# Written task
Restate word for word the lines that begin the listing and end with the line holding "COL = scene.collection".
--- START Data segment ---
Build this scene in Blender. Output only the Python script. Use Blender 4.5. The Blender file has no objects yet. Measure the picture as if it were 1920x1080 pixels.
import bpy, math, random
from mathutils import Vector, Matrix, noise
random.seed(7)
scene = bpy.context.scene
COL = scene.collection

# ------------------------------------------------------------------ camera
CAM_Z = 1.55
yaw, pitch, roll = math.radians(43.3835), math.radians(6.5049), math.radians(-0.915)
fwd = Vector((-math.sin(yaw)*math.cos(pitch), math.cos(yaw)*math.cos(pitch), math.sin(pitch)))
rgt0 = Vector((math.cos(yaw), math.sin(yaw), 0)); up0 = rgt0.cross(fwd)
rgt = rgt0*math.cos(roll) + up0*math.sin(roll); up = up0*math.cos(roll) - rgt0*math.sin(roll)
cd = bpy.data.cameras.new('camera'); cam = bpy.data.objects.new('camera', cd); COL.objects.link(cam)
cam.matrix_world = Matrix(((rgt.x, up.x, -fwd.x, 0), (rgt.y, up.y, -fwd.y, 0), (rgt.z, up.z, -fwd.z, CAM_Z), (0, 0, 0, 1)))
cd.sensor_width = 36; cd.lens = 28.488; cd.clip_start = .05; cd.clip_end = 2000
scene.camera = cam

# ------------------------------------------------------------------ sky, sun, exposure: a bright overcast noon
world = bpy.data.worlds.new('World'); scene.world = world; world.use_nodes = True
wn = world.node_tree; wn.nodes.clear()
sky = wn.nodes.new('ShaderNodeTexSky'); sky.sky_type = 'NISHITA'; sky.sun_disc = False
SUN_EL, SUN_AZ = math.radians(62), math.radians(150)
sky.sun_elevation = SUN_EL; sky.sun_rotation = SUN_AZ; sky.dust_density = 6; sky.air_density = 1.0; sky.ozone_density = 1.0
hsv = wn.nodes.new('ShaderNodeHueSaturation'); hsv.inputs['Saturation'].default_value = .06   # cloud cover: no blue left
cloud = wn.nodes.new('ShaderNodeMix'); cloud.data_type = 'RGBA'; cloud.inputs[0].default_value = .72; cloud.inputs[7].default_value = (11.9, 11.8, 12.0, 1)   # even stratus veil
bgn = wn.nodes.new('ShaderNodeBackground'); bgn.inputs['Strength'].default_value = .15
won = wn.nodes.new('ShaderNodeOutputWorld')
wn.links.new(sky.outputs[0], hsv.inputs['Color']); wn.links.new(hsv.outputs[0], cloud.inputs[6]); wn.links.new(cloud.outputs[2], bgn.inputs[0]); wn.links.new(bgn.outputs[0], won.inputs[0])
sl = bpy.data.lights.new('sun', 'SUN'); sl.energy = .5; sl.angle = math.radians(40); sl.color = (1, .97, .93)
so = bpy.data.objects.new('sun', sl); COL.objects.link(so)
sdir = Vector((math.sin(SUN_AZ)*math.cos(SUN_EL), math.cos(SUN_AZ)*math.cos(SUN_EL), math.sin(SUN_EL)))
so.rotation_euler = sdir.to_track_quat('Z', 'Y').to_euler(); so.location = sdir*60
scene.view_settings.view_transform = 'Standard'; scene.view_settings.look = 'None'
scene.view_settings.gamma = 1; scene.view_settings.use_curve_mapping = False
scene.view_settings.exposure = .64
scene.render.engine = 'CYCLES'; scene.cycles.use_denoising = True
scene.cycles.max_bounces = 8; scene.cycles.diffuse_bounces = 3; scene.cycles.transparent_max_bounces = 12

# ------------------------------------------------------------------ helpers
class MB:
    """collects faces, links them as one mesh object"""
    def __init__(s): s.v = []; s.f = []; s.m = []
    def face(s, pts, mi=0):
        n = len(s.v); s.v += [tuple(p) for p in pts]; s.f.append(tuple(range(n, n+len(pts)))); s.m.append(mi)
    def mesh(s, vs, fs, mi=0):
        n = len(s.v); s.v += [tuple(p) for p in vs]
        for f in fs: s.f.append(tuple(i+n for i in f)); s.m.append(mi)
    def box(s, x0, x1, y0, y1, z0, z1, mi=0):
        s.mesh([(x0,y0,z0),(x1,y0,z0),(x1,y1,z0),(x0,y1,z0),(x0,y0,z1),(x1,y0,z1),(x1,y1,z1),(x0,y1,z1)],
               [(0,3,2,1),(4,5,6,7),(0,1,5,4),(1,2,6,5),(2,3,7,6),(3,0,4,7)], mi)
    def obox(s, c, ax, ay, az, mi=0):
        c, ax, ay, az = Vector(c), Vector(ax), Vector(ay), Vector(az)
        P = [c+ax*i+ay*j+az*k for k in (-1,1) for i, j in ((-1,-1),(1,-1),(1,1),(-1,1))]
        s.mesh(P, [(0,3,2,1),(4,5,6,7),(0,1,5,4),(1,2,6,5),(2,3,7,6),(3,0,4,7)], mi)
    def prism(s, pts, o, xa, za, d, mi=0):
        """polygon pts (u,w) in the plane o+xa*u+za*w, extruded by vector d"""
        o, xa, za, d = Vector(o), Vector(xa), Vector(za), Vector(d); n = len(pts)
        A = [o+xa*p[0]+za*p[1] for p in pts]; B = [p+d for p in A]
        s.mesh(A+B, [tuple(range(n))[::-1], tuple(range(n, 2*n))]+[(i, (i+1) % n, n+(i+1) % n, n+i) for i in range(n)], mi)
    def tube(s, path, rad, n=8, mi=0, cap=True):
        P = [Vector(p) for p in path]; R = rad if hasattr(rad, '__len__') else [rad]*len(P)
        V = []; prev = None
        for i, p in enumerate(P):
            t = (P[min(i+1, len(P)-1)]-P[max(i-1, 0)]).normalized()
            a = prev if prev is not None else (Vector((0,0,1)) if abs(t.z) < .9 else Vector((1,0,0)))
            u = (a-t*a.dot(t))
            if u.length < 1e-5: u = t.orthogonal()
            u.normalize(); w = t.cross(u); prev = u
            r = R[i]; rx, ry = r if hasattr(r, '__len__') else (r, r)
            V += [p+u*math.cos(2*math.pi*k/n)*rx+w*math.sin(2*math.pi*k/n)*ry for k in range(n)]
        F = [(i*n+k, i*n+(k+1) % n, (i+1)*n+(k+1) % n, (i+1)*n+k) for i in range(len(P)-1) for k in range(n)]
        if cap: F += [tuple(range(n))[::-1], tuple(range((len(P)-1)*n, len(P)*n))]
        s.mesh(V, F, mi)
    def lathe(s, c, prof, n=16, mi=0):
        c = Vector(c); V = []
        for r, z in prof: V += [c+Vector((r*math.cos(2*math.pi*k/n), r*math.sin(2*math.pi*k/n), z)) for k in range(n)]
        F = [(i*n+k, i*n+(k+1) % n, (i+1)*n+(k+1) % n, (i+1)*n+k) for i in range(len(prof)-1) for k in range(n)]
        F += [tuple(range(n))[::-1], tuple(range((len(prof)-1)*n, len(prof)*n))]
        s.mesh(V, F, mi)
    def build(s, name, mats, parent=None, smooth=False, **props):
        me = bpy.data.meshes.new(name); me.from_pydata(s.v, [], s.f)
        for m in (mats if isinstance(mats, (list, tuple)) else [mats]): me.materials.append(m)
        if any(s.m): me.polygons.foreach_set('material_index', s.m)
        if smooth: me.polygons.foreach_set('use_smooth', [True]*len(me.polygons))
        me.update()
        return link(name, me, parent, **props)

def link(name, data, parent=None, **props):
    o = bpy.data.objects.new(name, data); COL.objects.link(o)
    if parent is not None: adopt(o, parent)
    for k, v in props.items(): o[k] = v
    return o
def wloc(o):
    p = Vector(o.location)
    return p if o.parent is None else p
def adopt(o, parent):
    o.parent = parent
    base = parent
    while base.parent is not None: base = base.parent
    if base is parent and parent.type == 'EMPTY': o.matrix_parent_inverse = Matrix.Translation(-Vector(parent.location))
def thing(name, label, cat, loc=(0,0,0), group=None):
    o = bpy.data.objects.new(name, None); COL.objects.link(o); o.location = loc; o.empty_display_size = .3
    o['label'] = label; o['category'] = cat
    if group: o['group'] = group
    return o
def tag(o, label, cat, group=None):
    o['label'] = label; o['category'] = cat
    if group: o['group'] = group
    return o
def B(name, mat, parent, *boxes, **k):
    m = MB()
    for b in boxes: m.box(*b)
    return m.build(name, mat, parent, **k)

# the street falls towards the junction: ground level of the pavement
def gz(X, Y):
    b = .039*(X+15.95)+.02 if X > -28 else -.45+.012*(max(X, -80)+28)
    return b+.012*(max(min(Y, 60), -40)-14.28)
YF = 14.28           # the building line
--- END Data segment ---
# Finished answer
Build this scene in Blender. Output only the Python script. Use Blender 4.5. The Blender file has no objects yet. Measure the picture as if it were 1920x1080 pixels.
import bpy, math, random
from mathutils import Vector, Matrix, noise
random.seed(7)
scene = bpy.context.scene
COL = scene.collection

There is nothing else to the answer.